The Korean government approved a long-awaited amendment to the presidential decree to the Securities and Exchange Act in February, which will permit certain qualified securities companies in Korea to enter the over-the-counter derivatives business, starting from this July. Although KOSPI (an index for Korean companies) index futures and options and certain currency and other futures products have been traded on the Korea Stock Exchange and the Korea Futures Exchange for years, OTC derivatives have been off limits to securities companies in Korea, except in very limited circumstances. This is in sharp contrast to the treatment of commercial banks in Korea that have engaged in various OTC derivatives transactions. Foreign securities and commercial banks with a large capital base and expertise in foreign currency related products also have been active in this business, although they were subject to foreign exchange regulatory approvals or reports. Such favorable treatment of commercial banks and foreign companies over domestic securities companies has been a source of complaint. By opening up this market to securities companies, such criticism will be lessened. In addition, the Korean government hopes that the competitiveness and profitability of securities companies is enhanced and their customers better served in their financing and risk management needs.
The Process
However, the Korean government intends to deregulate the OTC derivatives market gradually, in light of its potential impact on the stability of both the financial system in Korea and the transaction parties in particular. First, eligible securities companies will be limited to those with a comprehensive securities business license (i.e., all of the brokerage, underwriting and dealing licenses), satisfying the minimum capital ratio of 300% with the minimum capital to be set by the ministry of finance and economy. It is expected that the minimum required capital is KRW300 billion. They must also employ directors and employees who are experts in derivatives on a full-time basis and must comply with risk management and internal control guidelines of the Financial Supervisory Commission. Because of the stringent financial criteria, only a few companies are expected to satisfy the above requirements and no Korean branches of foreign securities companies are expected to qualify. Although European banks have in general both securities branches and banking branches in Korea and, therefore, they can continue to engage in derivatives business through their banking branches, the U.S. securities companies which do not have banking branches in Korea will find it difficult to compete.

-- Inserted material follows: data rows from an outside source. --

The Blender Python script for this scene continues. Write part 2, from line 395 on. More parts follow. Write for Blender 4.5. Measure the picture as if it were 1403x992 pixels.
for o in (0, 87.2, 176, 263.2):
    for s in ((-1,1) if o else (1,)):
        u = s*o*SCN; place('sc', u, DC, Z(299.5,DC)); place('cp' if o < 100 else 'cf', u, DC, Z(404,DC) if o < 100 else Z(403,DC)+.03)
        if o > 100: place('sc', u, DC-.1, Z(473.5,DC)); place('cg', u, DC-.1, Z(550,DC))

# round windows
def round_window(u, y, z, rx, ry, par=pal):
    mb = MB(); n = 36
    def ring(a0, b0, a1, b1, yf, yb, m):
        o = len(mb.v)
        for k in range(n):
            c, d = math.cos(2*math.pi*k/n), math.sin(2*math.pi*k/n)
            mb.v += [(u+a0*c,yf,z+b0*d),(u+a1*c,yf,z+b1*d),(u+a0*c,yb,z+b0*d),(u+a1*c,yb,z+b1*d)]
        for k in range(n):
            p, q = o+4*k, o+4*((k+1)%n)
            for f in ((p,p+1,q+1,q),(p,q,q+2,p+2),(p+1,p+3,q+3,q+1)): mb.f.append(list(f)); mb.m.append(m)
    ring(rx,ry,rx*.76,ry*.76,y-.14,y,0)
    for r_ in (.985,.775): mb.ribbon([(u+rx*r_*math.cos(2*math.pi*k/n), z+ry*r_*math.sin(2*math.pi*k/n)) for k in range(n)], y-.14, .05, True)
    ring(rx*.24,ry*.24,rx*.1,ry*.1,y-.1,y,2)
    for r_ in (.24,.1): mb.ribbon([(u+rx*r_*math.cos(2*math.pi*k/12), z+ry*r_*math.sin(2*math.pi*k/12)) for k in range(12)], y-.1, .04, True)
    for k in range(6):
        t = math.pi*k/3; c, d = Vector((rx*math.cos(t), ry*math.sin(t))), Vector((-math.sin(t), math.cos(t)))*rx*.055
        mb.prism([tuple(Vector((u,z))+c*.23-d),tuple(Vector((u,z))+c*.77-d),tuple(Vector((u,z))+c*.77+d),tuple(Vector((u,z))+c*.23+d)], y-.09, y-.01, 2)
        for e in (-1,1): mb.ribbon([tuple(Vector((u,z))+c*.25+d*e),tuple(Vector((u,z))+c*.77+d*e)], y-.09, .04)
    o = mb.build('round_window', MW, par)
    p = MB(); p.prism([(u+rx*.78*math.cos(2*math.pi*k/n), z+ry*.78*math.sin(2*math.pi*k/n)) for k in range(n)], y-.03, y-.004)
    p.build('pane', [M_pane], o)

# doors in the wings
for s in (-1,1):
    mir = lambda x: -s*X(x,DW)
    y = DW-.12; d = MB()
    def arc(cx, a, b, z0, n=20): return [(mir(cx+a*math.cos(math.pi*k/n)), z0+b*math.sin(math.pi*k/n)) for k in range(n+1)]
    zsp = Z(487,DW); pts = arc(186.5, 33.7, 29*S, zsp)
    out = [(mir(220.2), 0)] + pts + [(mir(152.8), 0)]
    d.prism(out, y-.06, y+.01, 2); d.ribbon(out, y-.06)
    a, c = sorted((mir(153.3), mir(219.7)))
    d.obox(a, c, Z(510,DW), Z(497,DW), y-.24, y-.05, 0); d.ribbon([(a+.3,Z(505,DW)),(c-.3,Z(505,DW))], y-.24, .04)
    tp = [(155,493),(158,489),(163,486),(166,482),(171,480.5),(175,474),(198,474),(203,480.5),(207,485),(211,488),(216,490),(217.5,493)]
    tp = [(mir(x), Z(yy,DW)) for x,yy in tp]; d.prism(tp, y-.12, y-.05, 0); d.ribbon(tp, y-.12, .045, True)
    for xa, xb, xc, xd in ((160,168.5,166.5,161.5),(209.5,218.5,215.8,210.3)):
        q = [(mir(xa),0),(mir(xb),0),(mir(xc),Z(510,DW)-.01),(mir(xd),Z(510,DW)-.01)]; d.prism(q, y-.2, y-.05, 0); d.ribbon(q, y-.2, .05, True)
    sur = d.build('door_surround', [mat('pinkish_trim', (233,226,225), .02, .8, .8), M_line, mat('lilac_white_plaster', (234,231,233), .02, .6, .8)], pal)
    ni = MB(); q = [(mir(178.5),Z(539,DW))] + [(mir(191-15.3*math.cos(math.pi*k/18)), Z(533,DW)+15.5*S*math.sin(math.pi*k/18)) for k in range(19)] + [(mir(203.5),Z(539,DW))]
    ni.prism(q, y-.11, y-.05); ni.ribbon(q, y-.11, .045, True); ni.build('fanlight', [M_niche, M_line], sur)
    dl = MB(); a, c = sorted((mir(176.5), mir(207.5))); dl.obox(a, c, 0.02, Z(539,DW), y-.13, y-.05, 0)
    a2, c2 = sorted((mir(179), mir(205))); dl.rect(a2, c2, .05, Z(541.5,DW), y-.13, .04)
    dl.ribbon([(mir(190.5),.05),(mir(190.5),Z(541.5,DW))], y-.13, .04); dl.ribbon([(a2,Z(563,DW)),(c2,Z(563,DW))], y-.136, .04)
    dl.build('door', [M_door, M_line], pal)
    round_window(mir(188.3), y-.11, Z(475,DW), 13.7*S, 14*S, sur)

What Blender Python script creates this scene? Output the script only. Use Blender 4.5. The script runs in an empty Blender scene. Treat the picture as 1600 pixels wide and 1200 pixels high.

In addition, the types of OTC products that would be permitted have not yet been fully determined. The February amendment delegates authority to determine the types of permitted products among those related to currencies and securities and indices based upon them to the ministry. Credit-linked derivatives will not be allowed, because they are similar to guarantees. Under the Securities and Exchange Act, securities companies are prohibited from issuing guarantees or similar instruments.
Thirdly, counterparties to OTC derivatives will be limited to institutional investors and the companies listed or registered with the Korea Stock Exchange or the KOSDAQ. Due to the high risks involved in such products, individuals are expected to be prohibited from directly investing in OTC derivatives.
The total risk exposure of a securities company to OTC derivatives is also expected to be limited to a maximum net position (for example, to a certain percentage of its capital).
The Korean government also plans to strengthen its monitoring and supervisory functions over OTC derivatives by requiring periodic disclosure in the security companies' annual or other reports of derivatives transactions and the profits and losses from such transactions, requiring use of standard terms and conditions for certain standardized products and setting up a monitoring team within the Financial Supervisory Service. Such measures are critical for maintaining the stability of the financial system in Korea.
The Impact
The February amendment is merely a first step toward deregulation of OTC derivatives to securities companies. As discussed above, detailed implementation measures need to be adopted before July. It remains to be seen whether this partial deregulation will achieve the intended results of making Korean securities companies more competitive and profitable, and if so, how soon. Given that the risk management system of Korean securities companies is not yet sophisticated and there is a shortage of derivatives experts in Korea, although this deregulation is a welcome development, thorough preparations and gradual deregulation appears to be the right approach.